Chapman's memoir evokes the legacy of war, passed down unknowingly through generations. Parenting, she writes, is an opportunity for redemption. Pregnant with her third child at the time of the trip, she hopes to repair the mistakes of other generations and provide her children with a life "free of war." Returning to Germany, then, is a repossession of the past, reincarnating it on new terms. Going "beyond" the Holocaust is moving beyond death in order to reclaim a sense of memory and self. For Fern and Edith, the trip is also a chance for their own redemption. By finding out more about her mother's hidden and powerful past, Fern slowly begins to understand her mother's silence and to rebuild their relationship.

The townspeople of Stockstadt stared at Edith as if they were seeing a ghost. In over fifty years, nobody had left the town except for its two Jewish families: Edith's and her cousin's, pushed out during the Nazi reign. At an organized reunion of Edith's elementary class, taut with high emotion and trepidation, the attendees include the sons and daughters of some of the town's most notorious Nazis-those dubbed the "lucky late-born" because they were not old enough to personally participate in the crimes themselves. Yet "luck" here is a superficial and loaded term. Neither Edith, nor Fern, nor the residents of Stockstadt have escaped the war's effects. There are no more "good Germans;" stewing in collective guilt, everyone has been tainted with the horrors of the past. Many classmates do not show up to the reunion, and people turn away when Edith asks for directions to the town's Jewish cemetery. "We didn't know," her former classmates say. "We were only children." By not confronting the past, they avoid remembering a painful time; rebuff any complicity in the Westerfelds' fate. Perhaps it is denial. Or perhaps it is impossible to separate the true collaborators from the unknowing conformists.

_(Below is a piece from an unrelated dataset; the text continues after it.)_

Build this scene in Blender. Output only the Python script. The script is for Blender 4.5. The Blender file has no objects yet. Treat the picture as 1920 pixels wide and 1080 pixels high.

Mina, the Westerfelds' young live-in housekeeper during Edith's childhood, is one German who refused to forget. When Edith visits her, now an old woman living in a dilapidated mountain house, for the first time since the war, it is Edith's turn to say that she "did not know" what life was really like for Mina. Continuing to work for the Westerfelds long after it was acceptable in Germany for non-Jews to associate with Jewish families, Mina's anti-Nazi leanings branded her for life: scorned during the war as a Jewish sympathizer, and later, for being a voice of courage in a country deep in denial.

At her cluttered kitchen table, Mina delivers details from nearly a half-century ago as if they happened yesterday, pulling out yellowed papers to pass onto Fern and her children. She-like Edith and Fern and their tour guide, Stockstadt's local historian, Hans Herrmann-never truly let go of the past. For decades, haunted by his own part in the war, Hans had replayed a similar mental reel of his mistakes. His obsession with the past impeded his own ability to live in the present.

Nobody, as Mina's son Jurgen notes, "comes out of this clean . . . not even the children." But providing her children with a clean slate is exactly what Chapman strives to do. Standing in the basement of her childhood home, now a storefront, Edith hears her own mother calling her, a voice traveling across generations and across time. In Germany, Fern learns that the past had always been alive within her mother, right under the surface of the present. Fern's grandparents had lived on, preserved in her memory.

Motherland teaches that remembering can be a burden or a blessing: the past can tear people apart, stunt them with regret, paralyze them with pain. However, it also demonstrates that each generation has a responsibility to remember, to reshape wounding memories into redemption and knowledge.

Questions for Reading Groups to Consider:

What are your feelings towards Hans, and how do they change throughout the book?

Why is Hans unwilling to go with Edith and Fern to find Mina? Edith keeps everything in and Mina talks incessantly about the past. Is one coping mechanism better than another?

How do you think you would cope with this kind of traumatic past? Can you understand the Westerfelds' decision to remain in Germany with Sara? Did they do the right thing?

What choice would you make? Edith's anger isn't focused on the Nazis. It is directed at her parents. Can you understand why she feels this way?

Why was it so important for Fern to have a daughter?

What stories, legends and history would you like to pass along to your children?

Why is Juergen so important to the story?

What does he add? What is the larger point of the book?

What role should the past play in present life? In what ways does the mother/daughter relationship in Motherland illuminate your relationship with your mother?